Citizens choice
When the Citizens Property Insurance Corporation Board of Governors last met in December they had a novel idea. Rather than spend another $250 million on reinsurance like it did in 2021 and get nothing for it given it was a light hurricane season for Florida, why not float a pre-event bond instead in 2022 and keep the money itself for that future stormy day that may or may not come? The Board tasked the staff to run a comparison of costs – but the answer they’re getting likely isn’t to their liking.
Steve Evans, Editor-in-Chief of Artemis.bm and Reinsurance News reported in this article last week that the staff’s answer, in the form of a “white paper”, is calling on the Board to support a risk transfer program this year relying on traditional reinsurance and catastrophe bonds – and not a pre-event bond.
At that December meeting, the Board of Citizens, the state-backed insurer of last resort, was frustrated. It has an exploding policy count (up 300,000 polices in the previous 24 months to 759,305 at last count), a legislatively-mandated rate hike cap (11% this year) that makes Citizens the cheapest insurance policy 97% of the time statewide, and exploding costs from that increasing policy count and excessive litigation. The problem with that (setting aside the state-subsidized unfair competition with the private market argument) is that the more policies Citizens takes on, the greater the risk it faces exhausting its surplus and reserves should a major hurricane or series of lesser storms hit. When that happens, the legislature mandates that not only do Citizens policyholders get special assessments, but so do every insurance consumer in Florida across almost every insurance line to help re-right Citizens.

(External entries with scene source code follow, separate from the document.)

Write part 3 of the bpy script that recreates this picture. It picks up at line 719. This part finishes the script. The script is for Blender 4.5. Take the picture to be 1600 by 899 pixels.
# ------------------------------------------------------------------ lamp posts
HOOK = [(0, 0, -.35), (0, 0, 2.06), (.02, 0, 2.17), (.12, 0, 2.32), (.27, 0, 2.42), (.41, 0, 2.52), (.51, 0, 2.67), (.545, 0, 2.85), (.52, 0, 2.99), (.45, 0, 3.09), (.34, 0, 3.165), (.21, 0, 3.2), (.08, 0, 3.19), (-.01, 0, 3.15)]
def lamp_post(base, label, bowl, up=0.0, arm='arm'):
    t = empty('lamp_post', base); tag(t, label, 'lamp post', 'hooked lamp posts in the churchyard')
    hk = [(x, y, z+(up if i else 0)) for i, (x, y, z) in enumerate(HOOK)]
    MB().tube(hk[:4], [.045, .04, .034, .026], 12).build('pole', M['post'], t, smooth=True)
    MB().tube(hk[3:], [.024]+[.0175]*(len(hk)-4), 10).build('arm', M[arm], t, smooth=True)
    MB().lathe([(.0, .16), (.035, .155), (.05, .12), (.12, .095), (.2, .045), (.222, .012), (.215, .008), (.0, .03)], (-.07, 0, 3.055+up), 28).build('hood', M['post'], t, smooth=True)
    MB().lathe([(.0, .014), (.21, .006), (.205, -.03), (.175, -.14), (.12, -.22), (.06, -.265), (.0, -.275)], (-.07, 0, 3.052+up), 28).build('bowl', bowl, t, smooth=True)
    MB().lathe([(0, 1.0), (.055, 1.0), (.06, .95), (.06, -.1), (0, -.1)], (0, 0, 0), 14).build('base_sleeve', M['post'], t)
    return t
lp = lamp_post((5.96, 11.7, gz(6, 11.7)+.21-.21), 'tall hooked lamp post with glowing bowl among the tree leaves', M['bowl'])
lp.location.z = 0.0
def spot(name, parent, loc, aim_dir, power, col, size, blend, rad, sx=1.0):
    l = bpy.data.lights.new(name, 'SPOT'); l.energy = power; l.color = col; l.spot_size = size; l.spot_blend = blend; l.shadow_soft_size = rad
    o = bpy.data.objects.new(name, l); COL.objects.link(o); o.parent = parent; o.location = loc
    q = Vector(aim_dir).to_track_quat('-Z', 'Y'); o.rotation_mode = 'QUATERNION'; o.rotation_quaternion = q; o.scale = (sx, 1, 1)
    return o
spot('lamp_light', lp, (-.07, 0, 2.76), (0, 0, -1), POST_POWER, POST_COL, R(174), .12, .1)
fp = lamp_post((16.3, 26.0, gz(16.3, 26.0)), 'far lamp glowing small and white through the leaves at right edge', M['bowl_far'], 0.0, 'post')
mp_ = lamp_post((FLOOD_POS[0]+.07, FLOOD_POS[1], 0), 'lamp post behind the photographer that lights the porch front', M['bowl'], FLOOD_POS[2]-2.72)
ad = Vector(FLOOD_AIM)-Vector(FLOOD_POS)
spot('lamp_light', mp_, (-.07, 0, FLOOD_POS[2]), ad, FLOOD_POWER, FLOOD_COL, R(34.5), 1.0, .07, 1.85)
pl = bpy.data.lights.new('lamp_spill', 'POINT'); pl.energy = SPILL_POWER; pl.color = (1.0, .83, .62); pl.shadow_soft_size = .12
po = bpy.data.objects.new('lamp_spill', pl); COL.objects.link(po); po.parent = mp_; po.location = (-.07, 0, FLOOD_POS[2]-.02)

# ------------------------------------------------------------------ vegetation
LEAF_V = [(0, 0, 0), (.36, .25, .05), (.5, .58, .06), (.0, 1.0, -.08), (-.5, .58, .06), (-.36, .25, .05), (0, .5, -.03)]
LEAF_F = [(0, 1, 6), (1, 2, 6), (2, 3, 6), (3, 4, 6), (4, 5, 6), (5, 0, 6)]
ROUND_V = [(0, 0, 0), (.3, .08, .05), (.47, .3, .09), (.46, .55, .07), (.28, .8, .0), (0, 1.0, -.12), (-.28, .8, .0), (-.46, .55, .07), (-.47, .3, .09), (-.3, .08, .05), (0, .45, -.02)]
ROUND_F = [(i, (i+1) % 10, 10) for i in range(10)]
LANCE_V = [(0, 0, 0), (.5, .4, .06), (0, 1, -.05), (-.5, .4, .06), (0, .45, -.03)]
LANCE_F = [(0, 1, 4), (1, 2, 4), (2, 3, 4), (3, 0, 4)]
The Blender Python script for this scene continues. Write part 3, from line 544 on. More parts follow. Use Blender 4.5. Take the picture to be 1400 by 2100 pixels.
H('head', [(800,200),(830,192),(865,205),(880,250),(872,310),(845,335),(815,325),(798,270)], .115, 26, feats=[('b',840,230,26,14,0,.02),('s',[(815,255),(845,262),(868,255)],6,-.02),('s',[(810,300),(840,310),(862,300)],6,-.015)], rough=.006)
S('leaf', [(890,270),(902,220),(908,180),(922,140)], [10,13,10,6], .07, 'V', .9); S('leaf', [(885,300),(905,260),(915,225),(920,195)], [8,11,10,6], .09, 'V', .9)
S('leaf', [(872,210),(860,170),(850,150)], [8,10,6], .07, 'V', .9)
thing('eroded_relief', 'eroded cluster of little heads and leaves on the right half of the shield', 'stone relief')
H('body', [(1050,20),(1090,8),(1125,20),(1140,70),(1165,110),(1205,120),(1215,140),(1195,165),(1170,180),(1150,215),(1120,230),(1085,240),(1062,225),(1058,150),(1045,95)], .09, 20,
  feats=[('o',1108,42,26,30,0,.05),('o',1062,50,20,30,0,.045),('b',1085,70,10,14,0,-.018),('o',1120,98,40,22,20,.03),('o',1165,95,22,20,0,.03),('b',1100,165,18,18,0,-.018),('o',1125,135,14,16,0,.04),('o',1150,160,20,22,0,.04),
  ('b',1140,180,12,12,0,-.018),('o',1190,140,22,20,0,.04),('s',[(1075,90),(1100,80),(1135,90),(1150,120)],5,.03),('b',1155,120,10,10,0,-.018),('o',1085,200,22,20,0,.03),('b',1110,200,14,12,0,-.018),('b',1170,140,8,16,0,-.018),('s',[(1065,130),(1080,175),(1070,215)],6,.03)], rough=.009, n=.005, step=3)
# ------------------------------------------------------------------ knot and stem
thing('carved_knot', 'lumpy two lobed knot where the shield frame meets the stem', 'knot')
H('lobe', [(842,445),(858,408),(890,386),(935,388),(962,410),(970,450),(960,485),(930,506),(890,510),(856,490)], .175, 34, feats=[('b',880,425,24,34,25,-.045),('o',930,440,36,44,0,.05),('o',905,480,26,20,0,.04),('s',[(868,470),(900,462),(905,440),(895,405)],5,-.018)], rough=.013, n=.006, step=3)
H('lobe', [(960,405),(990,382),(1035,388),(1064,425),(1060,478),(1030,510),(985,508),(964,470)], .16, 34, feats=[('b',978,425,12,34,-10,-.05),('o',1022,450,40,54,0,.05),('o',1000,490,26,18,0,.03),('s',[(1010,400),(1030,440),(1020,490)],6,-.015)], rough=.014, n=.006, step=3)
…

The math was simple to Citizens Chairman Carlos Beruff and several board members at the December meeting: Like it did in 2021, either pay 7-9% ($250 million) to get $2.7 billion in reinsurance or pay 2.75% for a pre-event bond of the same amount and keep the money in the Citizens’ bank account. “You’re throwing away money when you buy reinsurance and the wind doesn’t blow,” commented one board member. Yes, Citizens might have to use more of its surplus to pay claims this way, it was argued, but it would have saved a lot of money in the end. And in a worst-case scenario, where assessments were needed, it would be Citizens policyholders first helping pay the true cost of their subsidized insurance.
The Artemis article quotes the staff’s white paper, saying “While pre-event bonds and reinsurance both improve Citizens’ liquidity position, they are not comparable from a capital structure perspective as they serve separate purposes within Citizens’ claims-paying structure.”
Reinsurance is “pure risk transfer in the event of a storm”, Citizens staff highlighted, while bonding if utilized for claims payment purposes either needs to be repaid, or replenished through additional post-event bond issues, according to the article. It noted that “Reinsurance and catastrophe bonds do not need to be paid back if triggered, making them a viable contingent capital source.”
The Citizens Board of Governors is expected to discuss this at its next meeting on March 23.